Yeah, I’m obsessing over Danny Boyle’s Frankenstein again. I know, you’d think I’d be over it by now, but I’m not.  The thing is, I keep stumbling into things that are all about dichotomy lately (Danny Boyle’s Frankenstein, Stephen Moffat’s Jekyll, etc) and obviously, that particular dynamic really appeals to us humans.  I’ve been thinking about it in terms of horror, but it’s applicable to every genre.

The reason things like Frankenstein and Jekyll work is because instead of relying on cheap slasher movie gimmicks like gore, they prey on universal, subconscious fears.  Of course on the surface, you have the fact that the creature from Frankenstein has literally been pieced together from body parts, but let’s face it: modern audiences are so desensitized that if dead bodies were all there was to Frankenstein, it would be a snooze fest.  Stories like Frankenstein go deeper than that.

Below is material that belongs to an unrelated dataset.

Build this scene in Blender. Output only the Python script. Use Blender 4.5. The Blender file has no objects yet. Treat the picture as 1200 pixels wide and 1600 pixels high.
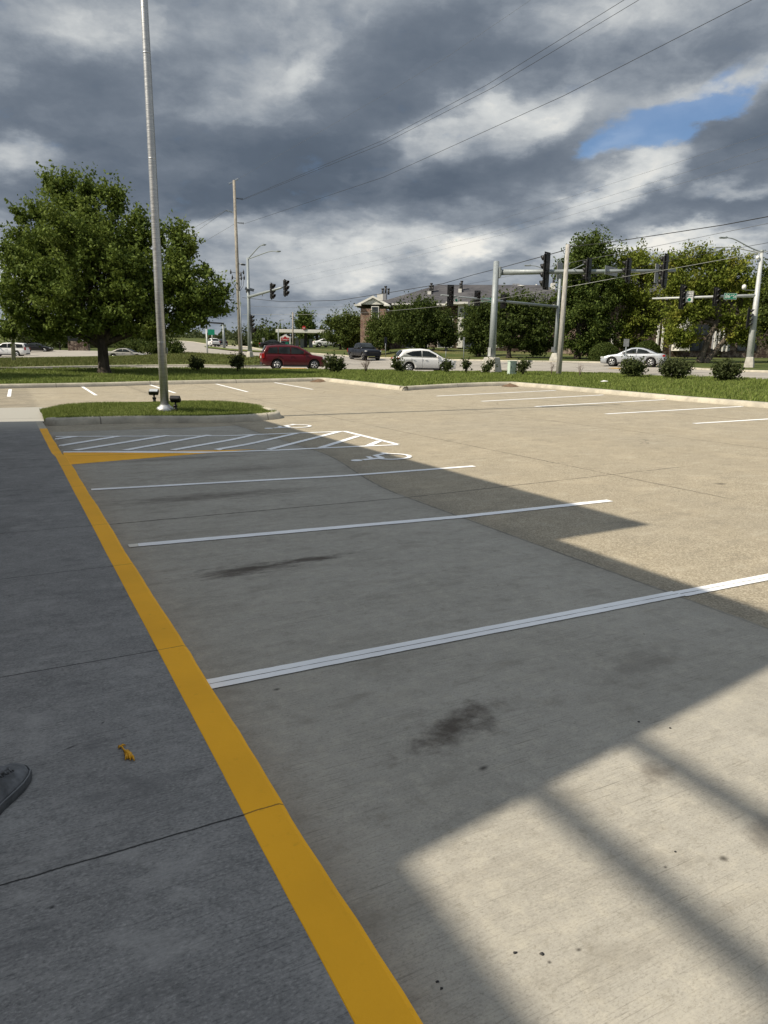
import bpy, bmesh, math, random
import numpy as np
from mathutils import Vector, Matrix

random.seed(7); rng = np.random.default_rng(11)
SC = bpy.context.scene
COL = SC.collection
PI = math.pi

# ---------------------------------------------------------------- camera frame
# world: X runs across the lot away from the shop, Y runs along the yellow kerb, Z up; lot surface near the kerb is z = 0
F = 1109.0                      # focal length in pixels of a 1200 x 1600 frame
PITCH, ROLL, YAW, EYE = .2179, .01497, .48967, 1.6
fw = np.array([math.sin(YAW)*math.cos(PITCH), math.cos(YAW)*math.cos(PITCH), -math.sin(PITCH)])
rt0 = np.array([math.cos(YAW), -math.sin(YAW), 0.]); up0 = np.cross(rt0, fw)
rt = math.cos(ROLL)*rt0 + math.sin(ROLL)*up0; up = -math.sin(ROLL)*rt0 + math.cos(ROLL)*up0
CAM = np.array([0., 0., EYE])
HEAD = np.array([math.sin(YAW), math.cos(YAW)]); SIDE = np.array([math.cos(YAW), -math.sin(YAW)])

def ray(u, v):
    return (u-600)/F*rt - (v-800)/F*up + fw
def at(u, v, d):
    return Vector(CAM + d*ray(u, v))
def at_z(u, v, z):
    r = ray(u, v); return Vector(CAM + (z-EYE)/r[2]*r)

# ---------------------------------------------------------------- terrain: the lot is flat by the shop, then everything climbs gently
TU = [-300, 0, 300, 450, 570, 660, 800, 1000, 1200, 1500]
TD = [20, 30, 40, 50, 60, 75, 83, 92, 110, 150, 220, 400, 900, 4000]
TZ = np.array([
 [.2, .33, .45, .46, .40, .30, .28, .34, .68, 2.2, 4.5, 10.5, 22, 24],
 [.2, .33, .45, .46, .40, .30, .28, .34, .68, 2.2, 4.5, 10.5, 22, 24],
 [.2, .30, .45, .55, .70, .90, 1.1, 1.32, 1.8, 2.7, 4.7, 9.5, 22, 24],
 [.2, .32, .43, .43, .65, 1.2, 1.35, 1.55, 2.1, 3.1, 4.5, 8.0, 20, 22],
 [.2, .30, .42, .45, .60, .80, .93, 1.20, 2.4, 3.5, 4.5, 7.0, 18, 20],
 [.2, .30, .38, .38, .60, 1.0, 1.25, 2.4, 3.0, 3.6, 4.5, 7.0, 18, 20],
 [.2, .32, .50, .65, .95, 1.6, 1.85, 2.15, 2.5, 3.2, 4.2, 7.0, 18, 20],
 [.2, .38, .55, .75, 1.15, 1.6, 1.8, 2.05, 2.4, 3.0, 4.0, 7.0, 18, 20],
 [.35, .56, .90, 1.1, 1.3, 1.7, 1.85, 2.05, 2.3, 3.0, 4.0, 7.0, 18, 20],
 [.35, .56, .90, 1.1, 1.3, 1.7, 1.85, 2.05, 2.3, 3.0, 4.0, 7.0, 18, 20]])
LD = np.log(np.array(TD))
def _ss(a, b, x):
    t = np.clip((x-a)/(b-a), 0, 1); return t*t*(3-2*t)
def _sp(x, k):                                       # soft max(0, x)
    return .5*(x+np.sqrt(x*x+k*k)) - .5*k*np.exp(-np.abs(x)/k)
def zf(X, Y):
    X = np.asarray(X, float); Y = np.asarray(Y, float)
    dep = X*HEAD[0]+Y*HEAD[1]; lat = X*SIDE[0]+Y*SIDE[1]
    r = np.hypot(X, Y)
    lot = .018*_sp(np.minimum(X, 26)-4, 1.2) + .011*_sp(np.minimum(Y, 45)-16, 2.)
    d = np.maximum(dep, .72*r)
    u = np.clip(600+F*1.02*lat/np.maximum(d, 1), -300, 1500)
    ld = np.clip(np.log(np.maximum(d, 1)), LD[0], LD[-1])
    i = np.clip(np.searchsorted(TU, u, 'right')-1, 0, len(TU)-2); TUa = np.array(TU, float)
    j = np.clip(np.searchsorted(LD, ld, 'right')-1, 0, len(LD)-2)
    a = (u-TUa[i])/(TUa[i+1]-TUa[i]); b = (ld-LD[j])/(LD[j+1]-LD[j])
    tab = (TZ[i, j]*(1-a)+TZ[i+1, j]*a)*(1-b) + (TZ[i, j+1]*(1-a)+TZ[i+1, j+1]*a)*b
    d0 = np.interp(u, [0, 600, 800, 1000, 1200], [29, 36, 33, 27, 21])
    w = _ss(d0, d0+8, d)
    front = _ss(-.5, .35, dep/np.maximum(r, .1))
    return (lot*(1-w)+tab*w)*front
def z1(x, y): return float(zf(x, y))
def G(u, v, off=0.):
    """point where the sight line of a picture position meets the terrain raised by off"""
    r = ray(u, v); t = 1.0; prev = t
    while t < 3500:
        p = CAM+t*r
        if p[2] < z1(p[0], p[1])+off:
            a, b = prev, t
            for _ in range(40):
                m = .5*(a+b); q = CAM+m*r
                if q[2] < z1(q[0], q[1])+off: b = m
                else: a = m
            return Vector(CAM+b*r)
        prev = t; t *= 1.02
    return Vector(CAM+t*r)
def depth(p): return float(np.dot(np.array(p)-CAM, fw))
def GP(pts, off=0.): return [G(u, v, off) for u, v in pts]

# ---------------------------------------------------------------- tagging
def tag(o, label=None, cat=None, group=None, kind=None):
    if label: o['label'] = label
    if cat: o['category'] = cat
    if group: o['group'] = group
    if kind: o['kind'] = kind
    return o
def empty(name, loc, rz=0., label=None, cat=None, group=None):
    o = bpy.data.objects.new(name, None); COL.objects.link(o)
    o.location = loc; o.rotation_euler = (0, 0, rz); o.empty_display_size = .3
    return tag(o, label, cat, group)
def copy_tree(o, parent=None):
    c = o.copy(); COL.objects.link(c)
    if parent: c.parent = parent
    for ch in list(o.children): copy_tree(ch, c)
    return c

# ---------------------------------------------------------------- mesh builder
class MB:
    def __init__(s): s.v = []; s.f = []; s.m = []; s.sm = []
    def add(s, vs, fs, mi=0, smooth=False):
        o = len(s.v); s.v += [tuple(p) for p in vs]
        for f in fs: s.f.append(tuple(i+o for i in f)); s.m.append(mi); s.sm.append(smooth)
        return s
    def box(s, c, size, M=None, mi=0, bev=0.):
        hx, hy, hz = (q/2 for q in size); c = Vector(c)
        if bev <= 0:
            vs = [Vector((x*hx, y*hy, z*hz)) for z in (-1, 1) for y in (-1, 1) for x in (-1, 1)]
            fs = [(0, 2, 3, 1), (4, 5, 7, 6), (0, 1, 5, 4), (2, 6, 7, 3), (0, 4, 6, 2), (1, 3, 7, 5)]
        else:
            bm = bmesh.new(); bmesh.ops.create_cube(bm, size=1)
            for q in bm.verts: q.co = Vector((q.co.x*size[0], q.co.y*size[1], q.co.z*size[2]))
            bmesh.ops.bevel(bm, geom=bm.edges[:], offset=bev, segments=2, affect='EDGES', profile=.5)
            bm.verts.index_update(); vs = [q.co.copy() for q in bm.verts]; fs = [[q.index for q in f.verts] for f in bm.faces]; bm.free()
        if M is not None: vs = [M @ q for q in vs]
        return s.add([q+c for q in vs], fs, mi)
    def tube(s, pts, rad, n=10, mi=0, cap=True, smooth=True):
        pts = [Vector(p) for p in pts]
        rad = [float(q) for q in rad] if hasattr(rad, "__len__") else [float(rad)]*len(pts)
        vs = []; ref = None
        for i, p in enumerate(pts):
            t = (pts[min(i+1, len(pts)-1)]-pts[max(i-1, 0)]).normalized()
            if ref is None: ref = Vector((1, 0, 0)) if abs(t.x) < .8 else Vector((0, 1, 0))
            a = (ref-t*ref.dot(t)).normalized(); b = t.cross(a); ref = a
            vs += [p+rad[i]*(math.cos(2*PI*k/n)*a+math.sin(2*PI*k/n)*b) for k in range(n)]
        fs = [(i*n+k, i*n+(k+1) % n, (i+1)*n+(k+1) % n, (i+1)*n+k) for i in range(len(pts)-1) for k in range(n)]
        s.add(vs, fs, mi, smooth)
        if cap:
            o = len(s.v)-len(vs)
            s.f.append(tuple(o+k for k in reversed(range(n)))); s.m.append(mi); s.sm.append(False)
            o2 = o+(len(pts)-1)*n
            s.f.append(tuple(o2+k for k in range(n))); s.m.append(mi); s.sm.append(False)
        return s
    def lathe(s, prof, c=(0, 0, 0), axis='Z', n=20, mi=0, smooth=True):
        vs = []
        for r, h in prof:
            for k in range(n):
                a = 2*PI*k/n; x, y = r*math.cos(a), r*math.sin(a)
                q = {'Z': (x, y, h), 'Y': (x, h, y), 'X': (h, x, y)}[axis]
                vs.append(Vector(q)+Vector(c))
        fs = [(i*n+k, i*n+(k+1) % n, (i+1)*n+(k+1) % n, (i+1)*n+k) for i in range(len(prof)-1) for k in range(n)]
        return s.add(vs, fs, mi, smooth)
    def prism(s, poly, z0, z1_, mi=0, M=None):
        n = len(poly); vs = [Vector((x, y, z0)) for x, y in poly]+[Vector((x, y, z1_)) for x, y in poly]
        fs = [tuple(reversed(range(n))), tuple(range(n, 2*n))]+[(i, (i+1) % n, n+(i+1) % n, n+i) for i in range(n)]
        if M is not None: vs = [M @ q for q in vs]
        return s.add(vs, fs, mi)
    def quad(s, a, b, c, d, mi=0): return s.add([a, b, c, d], [(0, 1, 2, 3)], mi)
    def build(s, name, mats, parent=None, loc=None, bevel=None):
        me = bpy.data.meshes.new(name); me.from_pydata(s.v, [], s.f)
        for m in (mats if isinstance(mats, (list, tuple)) else [mats]): me.materials.append(m)
        me.polygons.foreach_set('material_index', s.m); me.polygons.foreach_set('use_smooth', s.sm)
        me.validate(); me.update()
        o = bpy.data.objects.new(name, me); COL.objects.link(o)
        if parent: o.parent = parent
        if loc is not None: o.location = loc
        if bevel:
            b = o.modifiers.new('bevel', 'BEVEL'); b.width = bevel; b.segments = 2; b.limit_method = 'ANGLE'; b.angle_limit = math.radians(35)
        return o

def soup(name, V, Fc, mat, parent=None, loc=None):
    """many quads from numpy arrays: V (n,4,3)"""
    n = V.shape[0]; me = bpy.data.meshes.new(name)
    me.vertices.add(n*4); me.vertices.foreach_set('co', V.reshape(-1).astype(np.float32))
    me.loops.add(n*4); me.loops.foreach_set('vertex_index', np.arange(n*4, dtype=np.int32))
    me.polygons.add(n); me.polygons.foreach_set('loop_start', np.arange(0, n*4, 4, dtype=np.int32))
    me.materials.append(mat); me.update(calc_edges=True)
    o = bpy.data.objects.new(name, me); COL.objects.link(o)
    if parent: o.parent = parent
    if loc is not None: o.location = loc
    return o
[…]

On the second level, you have the story of these two men, Dr. Frankenstein and his creation, who are almost binary opposites.  One represents the ruthlessness of rational thought (Dr. Frankenstein is so obsessively consumed by his work that he hurts the people who love him) and the other represents the danger of human emotions when left untempered by logic (Frankenstein’s creature is driven by raw emotion, which leads him to commit horrendous acts).  The fear, at this stage, comes when the audience realizes that these men represent basic human nature.  Mankind is engaged in a constant struggle to find middle ground between science and nature, logic and emotion, love and hate, and whenever we let any of these go too far in one direction, terrible things happen; we murder, we steal, we destroy, and we inflict misery on others as a result.

Once that realization is in the audience’s head, it doesn’t take much to shove them toward the third level of terror, because it’s only a matter of time before they realize how horrifyingly easy it would be for them to become the vicious men standing right in front of them.  That is what finally closes the gap between the story and the audience, because as soon as the audience realizes they’re staring themselves in the face, they can’t help but feel sympathy for Dr. Frankenstein and his creature, who are both isolated by the extremity of their natures.  And if you can get an audience to that point, where you’ve inspired such conflicting emotions in them that they’ll walk away from the story questioning themselves and their reactions (or if you’re very lucky, the world around around them), then you know you’ve told a story that will last.